D’une part les jeunes d’aujourd’hui restent de plus en plus tard chez leurs parents, faute de moyens de subsistance qu’on refuse de leur accorder, c’est l’actualité : chômage des jeunes, déclassement des diplômés, fuite des cerveaux, j’en passe et des meilleures…
La véritable majorité à l’heure d’aujourd’hui elle n’est plus à 18, pas même à 21 mais au moins à 25 ans si l’on part du principe qu’elle s’acquière avec l’autonomie financière. C’est dur de l’admettre mais à 16 ans on est rien sans ses parents/proches/responsables.
Voter n’a rien de banal, c’est un geste qui peut-être lourd de conséquence. Je suis abstentionniste depuis mon premier vote à mes 18 ans, parce que j’ai perçu toute la perversité du système (bipartisme qui ne dit pas son nom, confiscation despotique du pouvoir pendant 5 ans, référendums ignorés, tutelle du pays par le droit communautaire…), plus question donc de participer à cette tartuferie institutionnelle.
Pour en revenir au sujet, je pense que le droit de vote à 16 ans c’est le meilleur moyen de s’aliéner les individus les plus influençables et les moins « savants », politiquement parlant : un jeune n’est ni mature, ni éveillé et encore moins politiquement responsable. Voter, c’est un choix grave qui doit être le fruit d’une réflexion personnelle à partir de la lecture des programmes des candidats.
Cela sous entend déjà que les votants sachent comment nos institutions fonctionnent. Sur dix jeunes, combien connaissent ne serait-ce que la date de l’entrée en vigueur de la Constitution de la Vème ? Un ou deux, grand maximum. Nous parlons tout de même d’une jeunesse qui, pour la plupart, machouille un « globish » tendance à l’issue du secondaire, peine à écrire une dictée de 25 lignes sans commettre deux à trois fautes par lignes !
Si je fie à ma propre expérience je me dis que si à 18 ans je n’étais pas mature en politique, en série générale et me destinant à des études de droit dont je suis sorti diplômé par la suite, je doute que l’immense majorité des jeunes français le soient, encore moins à 16 ans. Même à 30 piges et plus nombreux sont ceux qui sont incapables de concevoir la politique nationale indépendamment du prisme « droite/gauche ».
Lisez un peu les tribunes politiques estampillées « jeunes », les réflexions y sont affligeantes de stupidité, qu’elle que soit la couleur politique des intervenants ! Saufs rares exceptions, mais qui ne justifient pas l’octroi d’un droit dangereux par sa nature générale et impersonnelle, comme celui de pouvoir voter à 16 ans.

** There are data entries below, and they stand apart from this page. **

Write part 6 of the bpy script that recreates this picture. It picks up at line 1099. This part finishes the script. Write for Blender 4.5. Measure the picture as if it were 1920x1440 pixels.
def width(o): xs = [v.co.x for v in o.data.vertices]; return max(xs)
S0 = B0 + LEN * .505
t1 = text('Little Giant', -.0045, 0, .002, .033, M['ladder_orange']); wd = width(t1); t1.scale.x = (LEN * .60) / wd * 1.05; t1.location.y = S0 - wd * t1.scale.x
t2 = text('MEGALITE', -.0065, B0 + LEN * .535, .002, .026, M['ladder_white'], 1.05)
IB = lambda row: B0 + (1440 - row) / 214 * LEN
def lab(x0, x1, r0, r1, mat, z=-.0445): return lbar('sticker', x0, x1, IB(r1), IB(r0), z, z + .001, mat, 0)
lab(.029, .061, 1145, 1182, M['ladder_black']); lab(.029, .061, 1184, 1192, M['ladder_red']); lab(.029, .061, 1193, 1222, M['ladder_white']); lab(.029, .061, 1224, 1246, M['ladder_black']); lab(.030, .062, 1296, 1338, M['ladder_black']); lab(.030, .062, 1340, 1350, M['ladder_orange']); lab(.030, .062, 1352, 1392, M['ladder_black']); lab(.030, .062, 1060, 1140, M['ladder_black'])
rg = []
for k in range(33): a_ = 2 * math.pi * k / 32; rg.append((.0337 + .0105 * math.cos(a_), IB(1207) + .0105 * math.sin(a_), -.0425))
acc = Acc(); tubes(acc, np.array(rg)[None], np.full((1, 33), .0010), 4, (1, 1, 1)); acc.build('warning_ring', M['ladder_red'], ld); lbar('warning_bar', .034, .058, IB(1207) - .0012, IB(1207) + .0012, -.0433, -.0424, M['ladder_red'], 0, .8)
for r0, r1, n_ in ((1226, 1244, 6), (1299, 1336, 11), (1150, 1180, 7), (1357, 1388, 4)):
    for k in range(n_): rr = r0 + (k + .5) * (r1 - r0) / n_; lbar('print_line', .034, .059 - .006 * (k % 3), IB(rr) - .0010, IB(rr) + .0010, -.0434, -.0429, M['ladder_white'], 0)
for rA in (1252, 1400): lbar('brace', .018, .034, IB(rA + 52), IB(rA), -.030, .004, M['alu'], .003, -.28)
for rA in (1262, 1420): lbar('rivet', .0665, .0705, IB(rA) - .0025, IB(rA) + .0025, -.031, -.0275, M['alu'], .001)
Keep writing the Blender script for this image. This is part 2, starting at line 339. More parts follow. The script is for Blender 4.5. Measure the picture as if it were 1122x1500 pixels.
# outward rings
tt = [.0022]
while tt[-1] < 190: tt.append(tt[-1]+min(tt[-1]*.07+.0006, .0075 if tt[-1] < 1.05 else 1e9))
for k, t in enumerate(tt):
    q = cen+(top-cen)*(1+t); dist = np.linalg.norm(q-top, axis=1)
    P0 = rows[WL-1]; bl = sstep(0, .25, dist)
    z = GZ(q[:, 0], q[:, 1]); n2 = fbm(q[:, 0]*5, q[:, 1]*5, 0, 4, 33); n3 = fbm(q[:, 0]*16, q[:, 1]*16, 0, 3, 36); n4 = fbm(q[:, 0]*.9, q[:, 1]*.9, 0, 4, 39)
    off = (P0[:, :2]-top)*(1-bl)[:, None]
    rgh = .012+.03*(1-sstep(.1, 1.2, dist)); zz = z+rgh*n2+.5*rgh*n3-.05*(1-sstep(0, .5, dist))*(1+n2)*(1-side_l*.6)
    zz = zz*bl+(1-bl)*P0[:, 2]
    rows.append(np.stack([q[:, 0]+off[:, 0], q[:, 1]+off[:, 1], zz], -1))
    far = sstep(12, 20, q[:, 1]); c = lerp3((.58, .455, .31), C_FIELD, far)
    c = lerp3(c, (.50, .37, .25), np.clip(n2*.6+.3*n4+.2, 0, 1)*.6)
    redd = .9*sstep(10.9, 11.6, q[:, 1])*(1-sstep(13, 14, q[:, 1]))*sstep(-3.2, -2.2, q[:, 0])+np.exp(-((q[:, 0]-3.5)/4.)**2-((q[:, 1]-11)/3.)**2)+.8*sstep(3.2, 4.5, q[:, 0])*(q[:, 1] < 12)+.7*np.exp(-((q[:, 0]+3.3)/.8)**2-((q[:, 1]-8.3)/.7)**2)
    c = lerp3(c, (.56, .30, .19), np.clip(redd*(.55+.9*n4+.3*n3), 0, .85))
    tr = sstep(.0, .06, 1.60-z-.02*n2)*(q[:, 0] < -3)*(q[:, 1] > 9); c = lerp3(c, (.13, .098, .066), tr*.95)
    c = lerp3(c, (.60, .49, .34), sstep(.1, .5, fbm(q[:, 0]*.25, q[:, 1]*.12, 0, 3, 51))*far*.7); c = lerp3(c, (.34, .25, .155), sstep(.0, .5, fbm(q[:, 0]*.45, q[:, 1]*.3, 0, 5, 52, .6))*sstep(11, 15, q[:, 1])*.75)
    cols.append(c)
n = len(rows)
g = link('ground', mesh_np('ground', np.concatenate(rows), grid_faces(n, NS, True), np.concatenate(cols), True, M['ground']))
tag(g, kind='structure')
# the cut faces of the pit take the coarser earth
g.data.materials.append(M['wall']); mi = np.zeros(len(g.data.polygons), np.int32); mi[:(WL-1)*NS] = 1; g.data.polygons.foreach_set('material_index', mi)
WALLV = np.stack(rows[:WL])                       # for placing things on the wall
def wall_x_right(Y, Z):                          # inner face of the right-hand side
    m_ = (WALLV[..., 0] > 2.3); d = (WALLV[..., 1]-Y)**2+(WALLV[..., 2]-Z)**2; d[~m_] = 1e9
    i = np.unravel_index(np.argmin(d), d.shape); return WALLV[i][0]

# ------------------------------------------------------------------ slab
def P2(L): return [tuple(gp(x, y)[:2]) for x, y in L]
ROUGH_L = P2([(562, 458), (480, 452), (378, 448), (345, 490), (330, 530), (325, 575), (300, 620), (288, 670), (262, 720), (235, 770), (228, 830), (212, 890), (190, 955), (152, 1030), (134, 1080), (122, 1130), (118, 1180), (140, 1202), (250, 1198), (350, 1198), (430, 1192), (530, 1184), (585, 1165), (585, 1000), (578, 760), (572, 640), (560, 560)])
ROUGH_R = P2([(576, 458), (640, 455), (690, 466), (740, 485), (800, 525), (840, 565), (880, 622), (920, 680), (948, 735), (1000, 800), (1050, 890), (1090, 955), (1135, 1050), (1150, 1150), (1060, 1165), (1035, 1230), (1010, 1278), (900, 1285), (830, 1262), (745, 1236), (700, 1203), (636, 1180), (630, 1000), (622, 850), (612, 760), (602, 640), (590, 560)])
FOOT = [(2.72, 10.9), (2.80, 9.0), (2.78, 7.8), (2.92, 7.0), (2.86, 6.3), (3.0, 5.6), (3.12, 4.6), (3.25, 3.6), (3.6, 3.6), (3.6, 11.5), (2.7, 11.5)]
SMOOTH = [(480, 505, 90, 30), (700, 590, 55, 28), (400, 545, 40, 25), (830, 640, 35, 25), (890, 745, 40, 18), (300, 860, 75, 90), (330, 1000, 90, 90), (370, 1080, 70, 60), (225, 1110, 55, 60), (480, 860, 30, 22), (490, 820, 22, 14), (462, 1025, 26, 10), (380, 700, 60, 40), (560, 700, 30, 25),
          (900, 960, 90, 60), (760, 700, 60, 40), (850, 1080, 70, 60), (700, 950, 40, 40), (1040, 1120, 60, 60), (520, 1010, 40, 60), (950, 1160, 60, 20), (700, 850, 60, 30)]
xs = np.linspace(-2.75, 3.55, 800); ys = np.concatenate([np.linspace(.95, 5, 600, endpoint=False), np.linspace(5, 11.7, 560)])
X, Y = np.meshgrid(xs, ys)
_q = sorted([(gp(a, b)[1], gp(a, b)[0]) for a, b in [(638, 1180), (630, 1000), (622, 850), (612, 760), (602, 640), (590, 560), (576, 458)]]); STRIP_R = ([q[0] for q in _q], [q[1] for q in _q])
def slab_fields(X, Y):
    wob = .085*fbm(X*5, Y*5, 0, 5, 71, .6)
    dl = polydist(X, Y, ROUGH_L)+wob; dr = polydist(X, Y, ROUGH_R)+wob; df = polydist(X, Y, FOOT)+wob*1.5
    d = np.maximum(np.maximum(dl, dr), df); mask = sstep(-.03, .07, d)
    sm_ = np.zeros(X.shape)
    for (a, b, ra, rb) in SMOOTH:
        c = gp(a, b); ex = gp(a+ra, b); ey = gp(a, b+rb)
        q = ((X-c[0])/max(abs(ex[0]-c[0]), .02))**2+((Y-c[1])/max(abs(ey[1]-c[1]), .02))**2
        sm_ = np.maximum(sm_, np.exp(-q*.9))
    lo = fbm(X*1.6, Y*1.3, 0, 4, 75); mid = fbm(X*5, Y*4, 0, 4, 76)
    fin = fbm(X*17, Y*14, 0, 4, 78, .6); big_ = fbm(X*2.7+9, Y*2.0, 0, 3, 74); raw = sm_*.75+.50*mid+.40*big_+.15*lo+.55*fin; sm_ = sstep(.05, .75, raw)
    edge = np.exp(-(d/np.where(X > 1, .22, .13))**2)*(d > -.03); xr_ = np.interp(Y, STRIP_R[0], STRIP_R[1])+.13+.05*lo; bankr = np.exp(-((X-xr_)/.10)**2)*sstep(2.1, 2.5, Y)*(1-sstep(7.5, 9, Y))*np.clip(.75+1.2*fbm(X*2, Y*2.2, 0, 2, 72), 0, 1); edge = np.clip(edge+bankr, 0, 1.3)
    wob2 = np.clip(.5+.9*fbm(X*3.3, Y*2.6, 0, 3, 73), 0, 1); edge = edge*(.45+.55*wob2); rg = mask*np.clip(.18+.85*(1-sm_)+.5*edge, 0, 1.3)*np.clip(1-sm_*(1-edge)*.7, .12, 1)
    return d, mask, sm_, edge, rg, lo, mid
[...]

Aussi, dans vos réflexions, n’oubliez pas que le côté juridique n’est qu’une couleur d’une plus vaste mosaïque, que la jeunesse française est dépolitisée dans sa majorité parce que les jeunes ne veulent pas perpétuer ou entretenir le marigot politique qui a conduit le pays où il en est aujourd’hui. Et ils ont bien raison.
Un droit n’est pas une obligation me direz-vous, et vous aurez raison. Néanmoins même si ce droit venait à exister, ne vous attendez pas à ce que les jeunes se précipitent dans les isoloirs ou que les parents laissent leurs enfants, droits ou pas droits, jouer l’avenir du pays sur un coup de tête ou parce que le candidat plébiscité par les jeunes possède un vague air de ressemblance avec Justin Bieber. Vous me répondrez que je caricature et c’est vrai, mais à peine.
D’ailleurs ceux qui veulent octroyer ce droit ne se cachent même pas de vouloir simplement « séduire » les jeunes, ce qui dans le jargon politique signifie « attirer » puis « tromper ». Une réserve de voix commode et malléable à souhait, voilà ce que veulent les politiques.
C’est un juriste qui vous le dit. Sauf revirement à 180 degrés vers un vrai régime participatif avec des citoyens instruits, matures et donc capables de faire des choix d’adultes, accorder le droit de vote à des jeunes de 16 ans en France c’est équivalent à confier l’usage d’une carabine 22 long rifle à des enfants de 10 ans en espérant qu’ils ne se blessent.
@ « Un juriste parmi d’autres » : je vous ferais simplement remarquer que le droit de vote à 16 ans n’est pas une revendication exprimée par notre association, cela est écrit sur la page d’accueil. Cet article a pour objectif de montrer ce qui se fait en Suisse, car nous avons eu la chance d’avoir une traductrice de ces documents inédits.
L’association a pour priorité de défendre les autres droits, dont on ne parle que très peu. Par exemple, retirer du champ de l’autorité parentale la religion (comme le prônait Jean Carbonnier) et l’orientation scolaire, en faire des sujets de décision personnelle des « mineurs ».
Si la Suisse semble mure pour le droit de votre à 16 ans, c’est justement parce qu’elle a construit depuis un siècle ces autres droits et cette formation politique (intégrée à l’école) dont vous parlez.
Cela dit, nous rejetons dans votre commentaires les stéréotypes sur les jeunes gavés de globish et illettrés.